[To do]
Determine how many lines in the entries below include "part". The reply should be that number and nothing else.

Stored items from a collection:
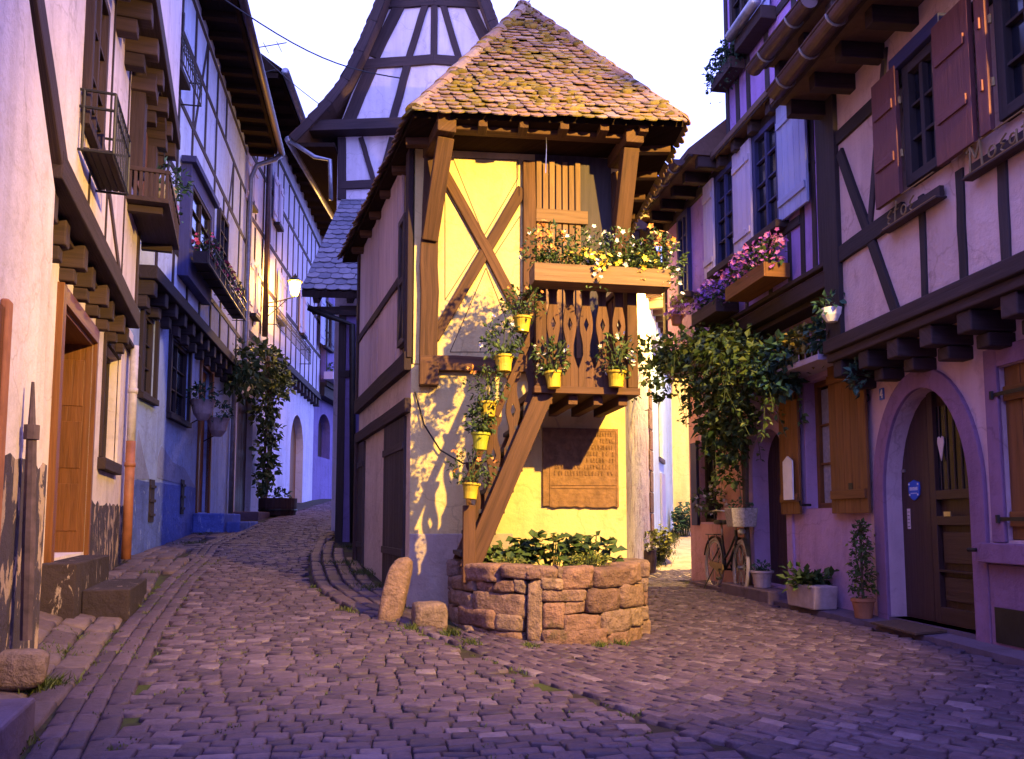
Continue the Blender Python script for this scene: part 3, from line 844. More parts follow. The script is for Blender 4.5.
# roof
EFL, EFR, EBL, EBR = V((-.86, 6.70, 4.55)), V((1.56, 7.00, 4.62)), V((-2.30, 10.6, 4.54)), V((1.42, 11.0, 4.70))
AP, AB = V((.14, 8.70, 6.84)), V((-.30, 9.80, 6.86))
m = MB(); dn = V((0, 0, -.05))
m.faces([EFL, EFR, EBR, EBL, AP, AB, EFL + dn, EFR + dn, EBR + dn, EBL + dn],
        [(0, 1, 4), (1, 2, 5, 4), (2, 3, 5), (3, 0, 4, 5), (9, 8, 7, 6), (0, 6, 7, 1), (1, 7, 8, 2), (2, 8, 9, 3), (3, 9, 6, 0)])
rf = m.build('roof', 'soffit', dv)
m = MB(); k = dict(tw=.115, expo=.082, jit=.015, lift=.024, th=.011, skip=.008)
tiles(m, EFL + V((.0, -.09, -.08)), EFR + V((.02, -.09, -.08)), AP, AP, **k); tiles(m, EBL + V((-.05, 0, -.05)), EFL + V((-.02, -.04, -.05)), AB, AP, **k)
tiles(m, EFR + V((.04, -.04, -.05)), EBR + V((.05, 0, -.05)), AP, AB, **k); tiles(m, EBR, EBL, AB, AB, **k)
ridge_caps(m, EFL + V((.0, .0, .03)), AP + V((0, 0, .04))); ridge_caps(m, EFR + V((0, 0, .03)), AP + V((0, 0, .04))); ridge_caps(m, AP + V((0, 0, .06)), AB + V((0, 0, .06)))
m.build('roof_tiles', 'tile', rf)
ms = MB(); nF = (EFR - EFL).cross(AP - EFL).normalized()
if nF.z < 0: nF = -nF
for _ in range(330):
    s_, t_ = RND.random(), RND.random() ** .9
    if s_ + t_ > 1: s_, t_ = 1 - s_, 1 - t_
    p = EFL + (EFR - EFL) * s_ + (AP - EFL) * t_
    if noise.noise(p * 1.9 + V((3, 1, 7))) < -.02: continue
    sz = RND.uniform(.012, .038); ms.rock(p + nF * .055, (EFR - EFL).normalized() * sz * 1.5, (AP - EFL).normalized() * sz, nF * sz * .8, k=2.4, n=2, nz=.25)
mo_ = ms.build('moss', 'moss', rf, smooth=True, kind='stuff')
m = MB()
for t in (.10, .25, .40, .55, .70, .85):
    p = EFL.lerp(EFR, t); beam3(m, p + V((0, .0, -.075)), p + V((-.02, .17, -.075)), .08, .06)
for (e, f) in ((EFL, EBL), (EFR, EBR)):
    for t in (.1, .25, .4, .55, .7, .85):
        p = e.lerp(f, t); sgn = 1 if e is EFL else -1; beam3(m, p + V((sgn * .03, 0, -.085)), p + V((sgn * .4, 0, -.085)), .08, .07)
build_each(m, 'rafter', 'p_timber', rf, bevel=.005)
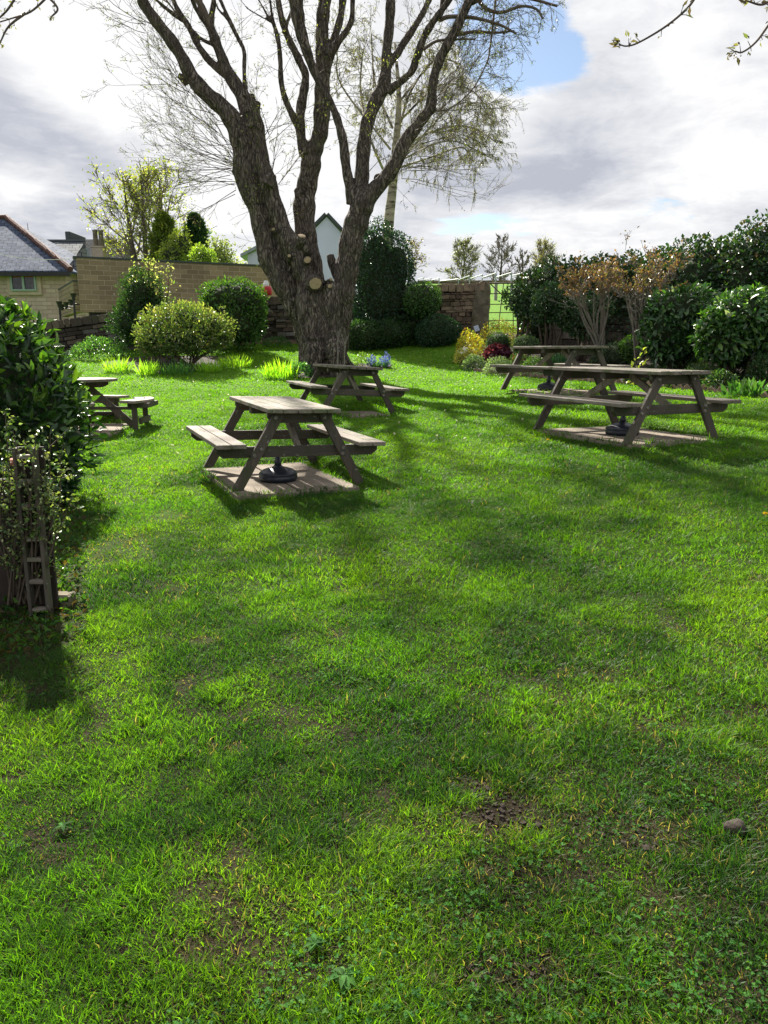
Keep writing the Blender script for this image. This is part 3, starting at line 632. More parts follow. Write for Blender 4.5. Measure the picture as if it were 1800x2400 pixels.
# root flares
for (x0, y0, x1, y1, w, dy) in ((720, 1500, 670, 1800, 170, -.2), (1020, 1380, 1150, 1600, 120, -.1), (780, 1500, 730, 1830, 200, -.75), (980, 1450, 1010, 1800, 200, -.8), (680, 1000, 700, 1600, 170, -.4), (930, 1000, 910, 1600, 190, -.45)):
    limb([('D', x0, y0-200, w*1.1), ('D', x0, y0, w), ('D', x1, y1, w*.7)], dy*.6, dy)
mb = MB()
def catmull(P, R, k=4):
    P = [P[0]*2-P[1]]+list(P)+[P[-1]*2-P[-2]]; R = [R[0]]+list(R)+[R[-1]]; op = []; orr = []
    for i in range(1, len(P)-2):
        for j in range(k):
            t = j/k; a, b, c, d = P[i-1:i+3]
            op.append(.5*((2*b)+(-a+c)*t+(2*a-5*b+4*c-d)*t*t+(-a+3*b-3*c+d)*t**3)); orr.append(R[i]*(1-t)+R[i+1]*t)
    op.append(P[-2]); orr.append(R[-2]); return op, orr
STEMS = []
for P, R in LIMBS:
    p, r = catmull(P, R, 4); r = [x*(1+.06*math.sin(i*1.3+len(P))) for i, x in enumerate(r)]; STEMS.append((p, r)); mb.tube(p, r, 16)
tb = ongnd(750, 870); TREE = empty('mature_tree', (tb.x, tb.y, tb.z), 0, 'huge multi-stemmed tree with furrowed bark and fresh sawn branch stumps, in the middle', 'tree')
me0 = mb.mesh('tmp'); ob = bpy.data.objects.new('tmp', me0); COL.objects.link(ob)
rm = ob.modifiers.new('r', 'REMESH'); rm.mode = 'VOXEL'; rm.voxel_size = .021; rm.use_smooth_shade = True
sm = ob.modifiers.new('s', 'SMOOTH'); sm.factor = .6; sm.iterations = 3
dg = bpy.context.evaluated_depsgraph_get(); tm = bpy.data.meshes.new_from_object(ob.evaluated_get(dg)); bpy.data.objects.remove(ob)
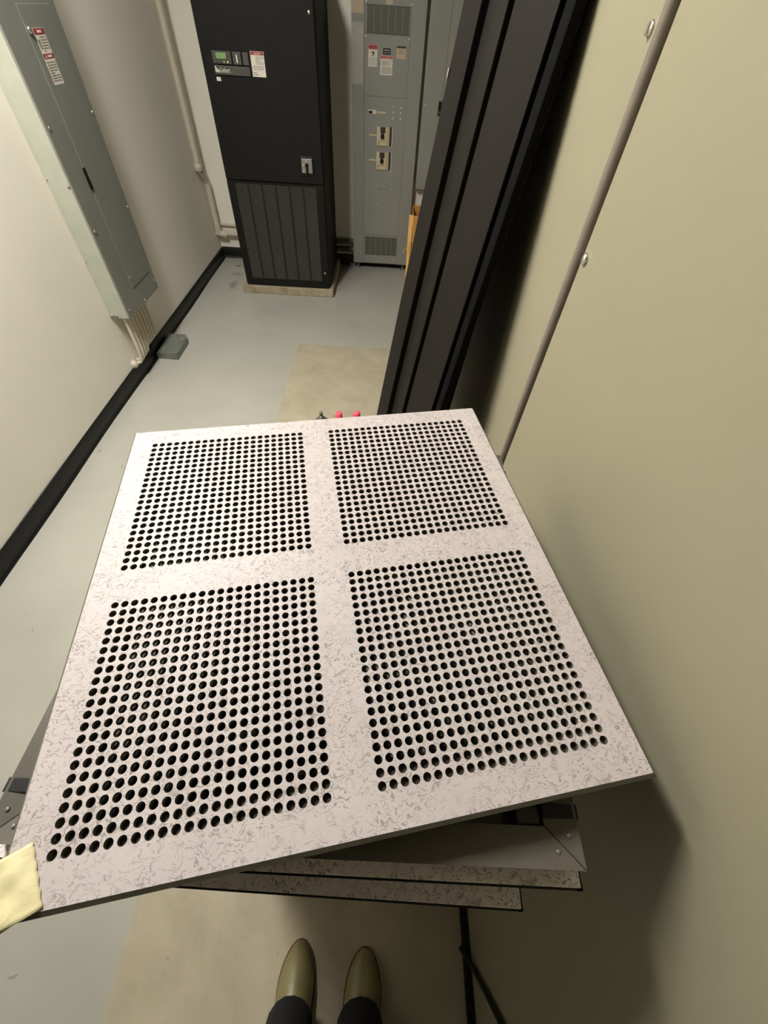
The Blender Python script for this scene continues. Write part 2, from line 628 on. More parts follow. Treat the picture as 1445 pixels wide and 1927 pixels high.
def text_bars(mb, x0, x1, z0, z1, rows, put, mi=0, seed=1):
    """rows of fine print: thin bars with ragged ends; put() places (a, b) on the face"""
    rnd = random.Random(seed)
    h = (z1 - z0) / rows
    for r in range(rows):
        za = z1 - (r + 0.75) * h
        zb = za + h * 0.42
        a = x0
        while a < x1 - 0.004:
            b = min(x1, a + rnd.uniform(0.25, 0.6) * (x1 - x0))
            mb.add(put(a, b, za, zb), [(0, 1, 2, 3)], mi)
            a = b + 0.05 * (x1 - x0)
            if rnd.random() < 0.18:
                break


lx = PX + 0.0036
lab = Mesh().box(PX + 0.003, lx, 2.885, 2.975, 1.520, 1.703).build('warning_label', 'paper', ep)
hd = Mesh()
hd.box(lx, lx + 0.0004, 2.886, 2.974, 1.683, 1.702, mi=0)
hd.box(lx, lx + 0.0004, 2.886, 2.974, 1.607, 1.623, mi=0)
hd.add([(lx + 0.0008, 2.898, 1.6095), (lx + 0.0008, 2.913, 1.6095), (lx + 0.0008, 2.9055, 1.6215)], [(0, 1, 2)], 1)
hd.build('header', ['red_print', 'paper'], lab)['kind'] = 'stuff'
text_mesh('header_lettering', 'DANGER', 0.013, 'paper', lab, (lx + 0.0008, 2.930, 1.688), ROT_LEFTWALL, align='CENTER', sx=0.75)
text_mesh('header_lettering', 'DANGER', 0.012, 'paper', lab, (lx + 0.0008, 2.941, 1.6105), ROT_LEFTWALL, align='CENTER', sx=0.75)
pr = Mesh()
putL = lambda a, b, c, d: [(lx + 0.0005, a, c), (lx + 0.0005, b, c), (lx + 0.0005, b, d), (lx + 0.0005, a, d)]
text_bars(pr, 2.915, 2.97, 1.628, 1.680, 6, putL, seed=2)
text_bars(pr, 2.89, 2.97, 1.530, 1.60, 8, putL, seed=3)
pr.add(putL(2.892, 2.908, 1.638, 1.668), [(0, 1, 2, 3)])
pr.build('fine_print', 'grey_print', lab)['kind'] = 'stuff'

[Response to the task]
3